The task. Quote every line as given.

########

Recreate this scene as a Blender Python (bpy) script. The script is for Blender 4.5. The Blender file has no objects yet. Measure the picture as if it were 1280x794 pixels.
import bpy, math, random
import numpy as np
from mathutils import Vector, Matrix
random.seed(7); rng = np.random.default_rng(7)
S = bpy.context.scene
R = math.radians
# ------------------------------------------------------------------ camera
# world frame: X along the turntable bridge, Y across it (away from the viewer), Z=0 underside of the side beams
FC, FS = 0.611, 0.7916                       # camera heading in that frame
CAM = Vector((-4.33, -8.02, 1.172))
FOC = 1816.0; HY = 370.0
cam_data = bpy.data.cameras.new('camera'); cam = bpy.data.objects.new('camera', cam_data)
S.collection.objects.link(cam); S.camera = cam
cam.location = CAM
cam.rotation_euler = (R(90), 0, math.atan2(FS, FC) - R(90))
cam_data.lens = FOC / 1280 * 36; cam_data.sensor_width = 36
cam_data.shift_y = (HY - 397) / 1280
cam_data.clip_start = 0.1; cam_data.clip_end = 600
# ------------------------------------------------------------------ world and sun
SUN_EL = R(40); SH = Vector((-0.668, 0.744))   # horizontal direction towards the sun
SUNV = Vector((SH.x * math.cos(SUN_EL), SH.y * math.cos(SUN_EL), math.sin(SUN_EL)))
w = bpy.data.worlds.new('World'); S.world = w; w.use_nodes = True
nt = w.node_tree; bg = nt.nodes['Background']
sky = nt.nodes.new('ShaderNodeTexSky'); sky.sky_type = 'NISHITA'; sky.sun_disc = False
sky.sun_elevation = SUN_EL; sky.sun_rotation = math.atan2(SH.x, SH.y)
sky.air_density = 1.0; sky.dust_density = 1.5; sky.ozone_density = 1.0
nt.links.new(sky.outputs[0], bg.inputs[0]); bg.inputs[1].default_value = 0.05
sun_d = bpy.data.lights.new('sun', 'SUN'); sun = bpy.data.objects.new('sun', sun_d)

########

The result.
Recreate this scene as a Blender Python (bpy) script. The script is for Blender 4.5. The Blender file has no objects yet. Measure the picture as if it were 1280x794 pixels.
import bpy, math, random
import numpy as np
from mathutils import Vector, Matrix
random.seed(7); rng = np.random.default_rng(7)
S = bpy.context.scene
R = math.radians
# ------------------------------------------------------------------ camera
# world frame: X along the turntable bridge, Y across it (away from the viewer), Z=0 underside of the side beams
FC, FS = 0.611, 0.7916                       # camera heading in that frame
CAM = Vector((-4.33, -8.02, 1.172))
FOC = 1816.0; HY = 370.0
cam_data = bpy.data.cameras.new('camera'); cam = bpy.data.objects.new('camera', cam_data)
S.collection.objects.link(cam); S.camera = cam
cam.location = CAM
cam.rotation_euler = (R(90), 0, math.atan2(FS, FC) - R(90))
cam_data.lens = FOC / 1280 * 36; cam_data.sensor_width = 36
cam_data.shift_y = (HY - 397) / 1280
cam_data.clip_start = 0.1; cam_data.clip_end = 600
# ------------------------------------------------------------------ world and sun
SUN_EL = R(40); SH = Vector((-0.668, 0.744))   # horizontal direction towards the sun
SUNV = Vector((SH.x * math.cos(SUN_EL), SH.y * math.cos(SUN_EL), math.sin(SUN_EL)))
w = bpy.data.worlds.new('World'); S.world = w; w.use_nodes = True
nt = w.node_tree; bg = nt.nodes['Background']
sky = nt.nodes.new('ShaderNodeTexSky'); sky.sky_type = 'NISHITA'; sky.sun_disc = False
sky.sun_elevation = SUN_EL; sky.sun_rotation = math.atan2(SH.x, SH.y)
sky.air_density = 1.0; sky.dust_density = 1.5; sky.ozone_density = 1.0
nt.links.new(sky.outputs[0], bg.inputs[0]); bg.inputs[1].default_value = 0.05
sun_d = bpy.data.lights.new('sun', 'SUN'); sun = bpy.data.objects.new('sun', sun_d)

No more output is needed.